Un autre projet important consiste à revoir les procédures de contrôle fiscal et d'administration fiscale. Le ministère des Finances ne disconvient déjà pas que depuis ces derniers temps l'administration fiscale n'a pas toujours été adéquate. "Nous sommes tombés d'accord avec les hommes d'affaires sur une série de propositions tendant à protéger les contribuables", a déclaré Serguéi Chatalov, vice-ministre des Finances.

Il est notamment proposé de pratiquer la discussion des procès verbaux de vérification fiscale entre le contribuable concerné et un expert qui n'aura pas pris part à ladite vérification. Une approche particulière sera adoptée pour formuler des réclamations fiscales importantes, excédant 100 millions de dollars. Pour ce faire, les organes fiscaux seront dotés d'équipes spéciales composées de spécialistes hautement qualifiés. Ils vérifieront les procès verbaux, après quoi les réclamations fiscales seront portées à la connaissance des intéressés. Mieux, l'administration du président a préparé un projet de loi qui permette au fisc de prélever les amendes par voie extrajudiciaire.

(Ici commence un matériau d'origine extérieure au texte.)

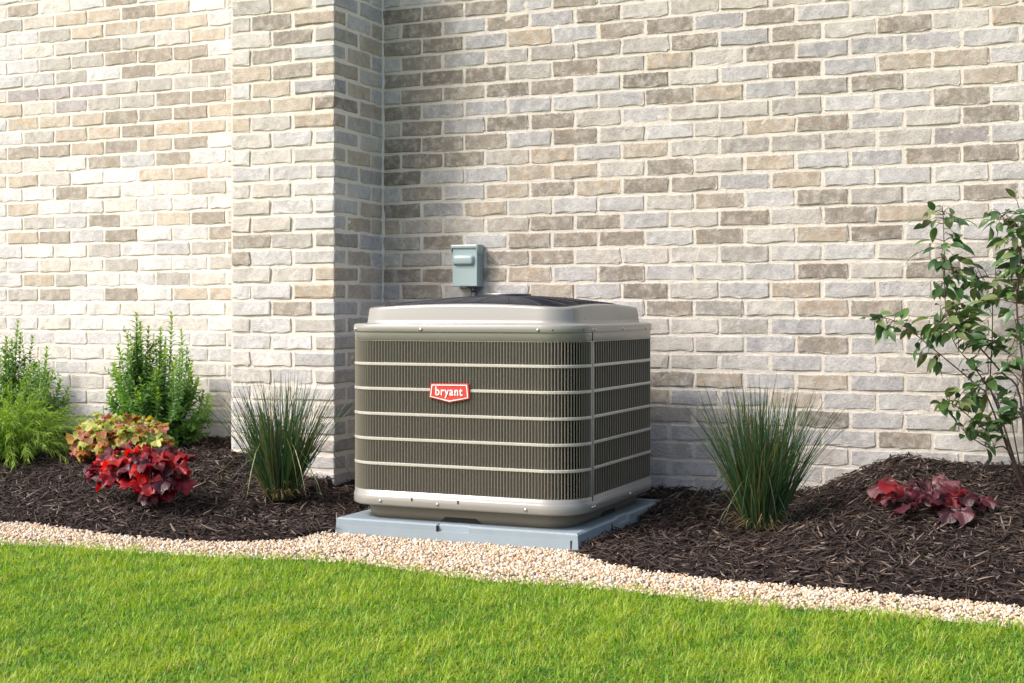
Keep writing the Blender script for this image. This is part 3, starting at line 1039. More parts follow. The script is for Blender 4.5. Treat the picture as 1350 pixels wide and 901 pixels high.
    def panel(name, s0, s1, single):
        m = MB()                                  # the panel frame: header strip and both end flanges, one piece
        k = max(8, int((s1 - s0) / .03))
        ss = [s0, s0 + .0125] + [s0 + .0125 + (s1 - s0 - .025) * i / k for i in range(1, k)] + [s1 - .0125, s1]
        nn_ = len(ss)
        vs = [pp(q, 0.0006, Z_LT + .003) for q in ss] + [pp(q, -.0012 if i in (0, 1, nn_ - 2, nn_ - 1) else .0006, Z_LT - .0012) for i, q in enumerate(ss)]
        fs = [(i, i + 1, nn_ + i + 1, nn_ + i) for i in range(nn_ - 1)]
        lo = len(vs)
        for i in (0, 1, nn_ - 2, nn_ - 1): vs.append(pp(ss[i], -.0012, Z_LB - .001))
        fs += [(nn_, nn_ + 1, lo + 1, lo), (2 * nn_ - 2, 2 * nn_ - 1, lo + 3, lo + 2)]
        for top, bot, q in ((nn_, lo, s0), (nn_ + 1, lo + 1, s0 + .0125), (2 * nn_ - 2, lo + 2, s1 - .0125), (2 * nn_ - 1, lo + 3, s1)):
            vs += [pp(q, .016, Z_LT - .0012), pp(q, .016, Z_LB - .001)]
            fs.append((top, bot, len(vs) - 1, len(vs) - 2))
        m.add(vs, fs)
        p = shift(m).obj(name, M_PAINT, AC)
        n = int((s1 - s0 - .022) / (pitch if 'front' in name else 2 * pitch))
        rest = MB()
        for i in range(n):
            s = s0 + .0175 + i * (s1 - s0 - .030) / (n - 1)
            lm = louver_mesh(s, .0023 if 'front' in name else .0006)
            if single: lm.obj('louver', M_LOUVER_SHADED, p)
            else: rest.add(lm.v, lm.f)
        if not single: rest.obj('louvers', M_LOUVER_SHADED, p, kind='stuff')
        for z in RAILS:
            r = MB(); k = max(8, int((s1 - s0 - .02) / .02))
            vs, fs = [], []
            prof = [(.010, -.0056), (.0004, -.0054), (-.0014, -.0036), (-.0014, .0036), (.0004, .0054), (.010, .0056)]
            for i in range(k + 1):
                s = s0 + .009 + (s1 - s0 - .018) * i / k
                vs += [pp(s, d, z + dz) for d, dz in prof]
            for i in range(k):
                for j in range(6):
                    fs.append((i * 6 + j, (i + 1) * 6 + j, (i + 1) * 6 + (j + 1) % 6, i * 6 + (j + 1) % 6))
            r.add(vs, fs)
            shift(r).obj('rail', M_RAIL_LIT, p)
        return p
    per = 4 * side
    panel('front_grille', -ac - .022, s_seam - .002, True)
    panel('side_grille', s_seam + .002, 2 * side - .02, True)
    panel('rear_grille', 2 * side - .016, 3 * side - .02, False)
    panel('left_grille', 3 * side - .016, per - ac - .026, False)
    mb = MB()                                     # dark seam at the corner
    for z0, z1 in ((Z_BB + .003, Z_RB),):
        vs = [pp(q, d, z) for z in (z0, z1) for q, d in ((s_seam - .0022, -.0012), (s_seam + .0022, -.0012), (s_seam + .0022, .004), (s_seam - .0022, .004))]
        mb.add(vs, [(0, 1, 5, 4), (1, 2, 6, 5), (2, 3, 7, 6), (3, 0, 4, 7)])
    shift(mb).obj('corner_seam', M_DARK, AC)

    # screws
    def screw(s, z, d=-.005, r=.0055):
        p, n = path(s)
        m = MB()
        nv = Vector((n[0], n[1], 0)); tv = Vector((-n[1], n[0], 0)); c0 = Vector((p[0], p[1], z + OZ)) - nv * d
        rings = [[tuple(c0 + nv * o + tv * (rr * math.cos(2 * math.pi * i / 8)) + Vector((0, 0, rr * math.sin(2 * math.pi * i / 8)))) for i in range(8)] for rr, o in ((r, -.004), (r, .002), (r * .6, .004))]
        loft(m, rings, True)
        m.obj('screw', M_STEEL, AC, True)
    zr = Z_RB + .009
    for s in (-ac * .45, fl * .30, fl * .99, s_seam - .012, s_seam + .012, s_seam + .30, 2 * side - ac - .05):
        screw(s, zr)
    for s in (.03, fl * .40, fl * .92, s_seam - .012, s_seam + .012, s_seam + .38):
        screw(s, Z_BB + .016, -.0045, .0055)
    mb = MB()                                     # small punched slots
    for s in (fl * .24, fl * .52):
        vs = [pp(q, d, z) for z in (Z_CR - .010, Z_CR + .001) for q, d in ((s, -.0055), (s + .005, -.0055), (s + .005, 0), (s, 0))]
        mb.add(vs, [(0, 1, 5, 4), (1, 2, 6, 5), (2, 3, 7, 6), (3, 0, 4, 7), (4, 5, 6, 7), (3, 2, 1, 0)])
    for s in (-ac * .75, fl + ac * .2, fl + ac * .75):
        vs = [pp(q, d, z) for z in (zr - .002, zr + .002) for q, d in ((s, -.0053), (s + .004, -.0053), (s + .004, 0), (s, 0))]
        mb.add(vs, [(0, 1, 5, 4), (1, 2, 6, 5), (2, 3, 7, 6), (3, 0, 4, 7), (4, 5, 6, 7), (3, 2, 1, 0)])
    shift(mb).obj('punched_hole', M_DARK, AC)

    # badge
    def bx(x, y): return at_y(x, y, YF) - Vector((CXU, CYU, PADZ))
    tl, tr, bl, brr, tip = bx(570.5, 507), bx(617.5, 507.5), bx(568.7, 523), bx(619, 525), bx(594.2, 529.5)
    out = [tl, bl, tip, brr, tr]
    cen = sum(out, Vector()) / 5
    def plate(scale, y0, y1, inset=0):
        v = [Vector((cen.x + (p.x - cen.x) * scale[0], 0, cen.z + (p.z - cen.z) * scale[1])) for p in out]
        yb = -WU / 2
        vs = [(p.x, yb + y0, p.z) for p in v] + [(p.x, yb + y1, p.z) for p in v]
        return vs, [(0, 1, 2, 3, 4), (9, 8, 7, 6, 5)] + [(i, 5 + i, 5 + (i + 1) % 5, (i + 1) % 5) for i in range(5)]
    mb = MB(); mb.add(*plate((1.055, 1.13), -.0085, -.001)); badge = mb.obj('badge', M_RED, AC)
    def frame(so, si, y0, y1):
        ob = [Vector((cen.x + (p.x - cen.x) * so[0], 0, cen.z + (p.z - cen.z) * so[1])) for p in out]
        ib = [Vector((cen.x + (p.x - cen.x) * si[0], 0, cen.z + (p.z - cen.z) * si[1])) for p in out]
        yb = -WU / 2
        vs = [(p.x, yb + y, p.z) for q in (ob, ib) for y in (y0, y1) for p in q]
        fs = []
        for i in range(5):
            j = (i + 1) % 5
            fs += [(i, j, 10 + j, 10 + i), (i, 5 + i, 5 + j, j), (10 + i, 10 + j, 15 + j, 15 + i)]
        return vs, fs
    mb = MB(); mb.add(*frame((.99, 1.0), (.945, .885), -.0105, -.007)); mb.obj('badge_border', M_WHITE, badge)
    # the word on the badge
    cu = bpy.data.curves.new('lettering', 'FONT')
    cu.body = 'bryant'; cu.size = .0355; cu.extrude = .0008; cu.offset = .0005; cu.align_x = 'CENTER'; cu.space_character = 1.12
    tmp = bpy.data.objects.new('lettering', cu); COL.objects.link(tmp)
    dg = bpy.context.evaluated_depsgraph_get()
    me = bpy.data.meshes.new_from_object(tmp.evaluated_get(dg))
    bpy.data.objects.remove(tmp)
    co = np.empty(len(me.vertices) * 3); me.vertices.foreach_get('co', co); co = co.reshape(-1, 3)
    w0 = co[:, 0].max() - co[:, 0].min(); mid = (co[:, 0].max() + co[:, 0].min()) / 2
    l0, l1 = bx(575.8, 518), bx(611.5, 519)
    base_z = bx(594, 521.3).z
    sx = (l1.x - l0.x) / w0; sz = (bx(594, 510.2).z - base_z) / (co[:, 1].max())
    new = np.stack([(co[:, 0] - mid) * sx + (l0.x + l1.x) / 2, -co[:, 2] - WU / 2 - .0098, co[:, 1] * sz + base_z], 1)
    me.vertices.foreach_set('co', new.ravel()); me.materials.clear(); me.materials.append(M_WHITE); me.update()
    link('lettering', me, badge)
build_ac()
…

Il n'est pas exclu, à en juger par l'information disponible, que bientôt on voie à l'ordre du jour la libéralisation de la législation réglementant le placement de titres nationaux en bourse à l'étranger. La Banque centrale étudie la possibilité d'autoriser la sortie de capitaux destinés à participer à des programmes de privatisation à l'étranger. Simplifier la délivrance de licences aux entreprises nouvellement créées est un autre problème sur lequel travaille déjà le gouvernement russe.